▶ **PROBLEM REQUIREMENTS**: Of the material below, the lines to be retyped are those from the line containing "var=0.4, vscale=0.004, detail=8)" through the line containing "build_mountain('mountain', M3, 12500, 5000, 14, rock)", inclusive; reproduce them exactly.
* start DATA ROWS *
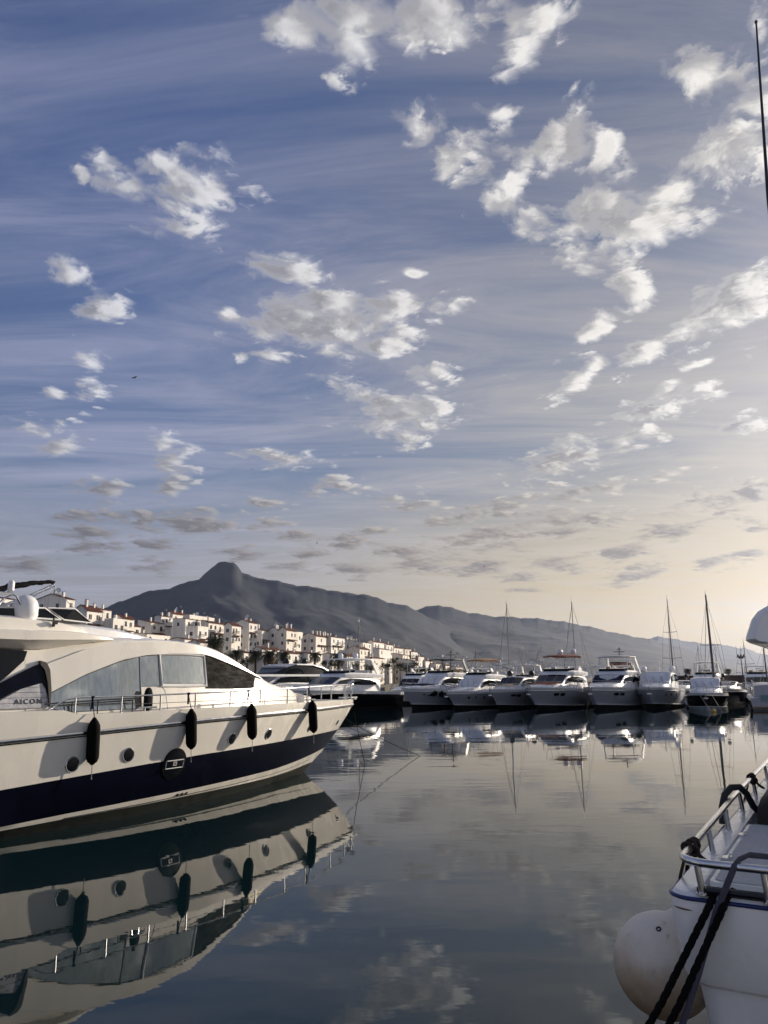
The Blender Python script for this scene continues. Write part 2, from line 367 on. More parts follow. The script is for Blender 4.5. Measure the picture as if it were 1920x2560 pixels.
def ridge_noise(x, y, seed):
    out = np.zeros_like(x); rng = np.random.RandomState(seed); amp = 1.0; fr = 1 / 900.0
    for o_ in range(6):
        for k in range(3):
            th = rng.uniform(-1.5, 1.5); ph = rng.uniform(0, 6.28, 2)
            u = x * math.cos(th) + y * math.sin(th)
            w_ = -x * math.sin(th) + y * math.cos(th)
            out += amp * (1 - np.abs(np.sin(u * fr * 3.1 + ph[0] + 0.9 * np.sin(w_ * fr * 1.7 + ph[1])))) / 3
        amp *= 0.5; fr *= 2.03
    return out - 0.9
def build_mountain(name, prof, Y, depth, seed, m):
    xs = np.arange(prof[0][0], prof[-1][0], 22.0)
    crest = np.interp(xs, [p[0] for p in prof], [p[1] for p in prof])
    rng = np.random.RandomState(seed)
    jag = np.zeros_like(xs)
    for k, a in ((0.021, 5), (0.047, 3), (0.09, 2)): jag += a * np.sin(xs * k + rng.uniform(0, 6))
    jag = jag * (crest > 60)
    kk = 41; soft = np.convolve(np.pad(crest, kk, 'edge'), np.hanning(kk) / np.hanning(kk).sum(), 'same')[kk:-kk]
    ts = np.concatenate([[-0.5, -0.2], np.linspace(0, 1, 60)])
    X, Tt = np.meshgrid(xs, ts)
    Yw = Y - Tt * depth
    base = np.where(Tt >= 0, 1 - Tt ** 0.8, 1 + Tt)
    rn = ridge_noise(X, Yw, seed)
    mixw = np.clip(Tt * 5, 0, 1)
    Z = (crest[None, :] * (1 - mixw) + soft[None, :] * mixw) * (base + 0.06 * rn * np.clip(Tt * 5, 0, 1) * np.clip((1 - Tt) * 3, 0, 1)) + jag[None, :] * np.exp(-np.abs(Tt) * 14) - 3
    Xw = X * Yw / Y
    nx, ny = len(xs), len(ts)
    vs = np.stack([Xw, Yw, Z], -1).reshape(-1, 3)
    fs = [(j * nx + i, (j + 1) * nx + i, (j + 1) * nx + i + 1, j * nx + i + 1) for j in range(ny - 1) for i in range(nx - 1)]
    mb = MB(); mb.v = vs.tolist(); mb.f = fs; mb.mi = [0] * len(fs)
    o = mb.build(name, m, smooth=70, fix=False); tag(o, kind='structure')
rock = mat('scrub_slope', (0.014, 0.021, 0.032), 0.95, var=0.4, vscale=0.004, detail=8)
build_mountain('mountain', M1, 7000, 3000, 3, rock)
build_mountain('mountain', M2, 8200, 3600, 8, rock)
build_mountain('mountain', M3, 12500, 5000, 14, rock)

def build_land():
    m = mat('dusty_ground', (0.16, 0.14, 0.11), 0.95, var=0.3, vscale=0.02)
    mb = MB()
    out = [(-900, 150), (-60, 175), (-20, 215), (40, 330), (140, 420), (600, 420), (14000, 900), (14000, 14000), (-14000, 14000), (-14000, 150)]
    mb.prism([Vector((x, y, -2)) for x, y in out], [Vector((x, y, 1.3)) for x, y in out])
    tag(mb.build('ground', m), kind='structure')
build_land()
def build_promenade():
    m = mat('pale_concrete', (0.46, 0.44, 0.40), 0.85, var=0.2, vscale=0.7, bump=0.4, bscale=25)
    mb = MB(); mb.box((0, -13.2, 0.4), (160, 30, 2.4), rz=R(-4)); tag(mb.build('pavement', m), kind='structure')
build_promenade()

def build_haze():
    m = bpy.data.materials.new('sea_air'); m.use_nodes = True
    t = m.node_tree; t.nodes.clear(); T = NT(t)
    pv = T.n('ShaderNodeVolumePrincipled')
    pv.inputs['Color'].default_value = (0.53, 0.63, 0.88, 1); pv.inputs['Density'].default_value = HAZE_D
    pv.inputs['Anisotropy'].default_value = 0.68
    o = T.n('ShaderNodeOutputMaterial'); t.links.new(pv.outputs[0], o.inputs['Volume'])
    mb = MB(); mb.box((0, 6000, 630), (32000, 20000, 1270))
    tag(mb.build('haze', m), 'pale sea haze between the harbour and the mountains', 'haze', kind='stuff')
HAZE_D = 2.4e-5
build_haze()

# ------------------------------------------------------------------ the near yacht
# local frame of every boat: x forward with the bow tip at x = 0, y to port, z up from the waterline
def bf(B, s0, Ln, p): return lambda s: B * (1 - (1 - min(max((s - s0) / Ln, 0), 1)) ** p)

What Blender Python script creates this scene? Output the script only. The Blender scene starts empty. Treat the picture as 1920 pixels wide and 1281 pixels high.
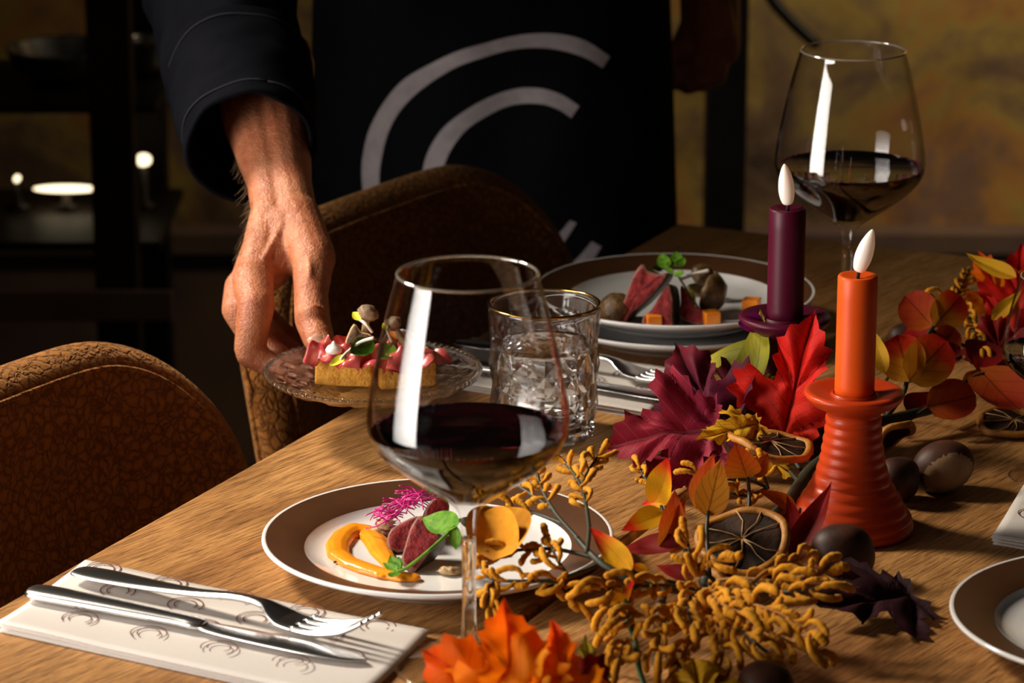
* end DATA ROWS *
▶ **FINISHED TASK**:
rock = mat('scrub_slope', (0.014, 0.021, 0.032), 0.95, var=0.4, vscale=0.004, detail=8)
build_mountain('mountain', M1, 7000, 3000, 3, rock)
build_mountain('mountain', M2, 8200, 3600, 8, rock)
build_mountain('mountain', M3, 12500, 5000, 14, rock)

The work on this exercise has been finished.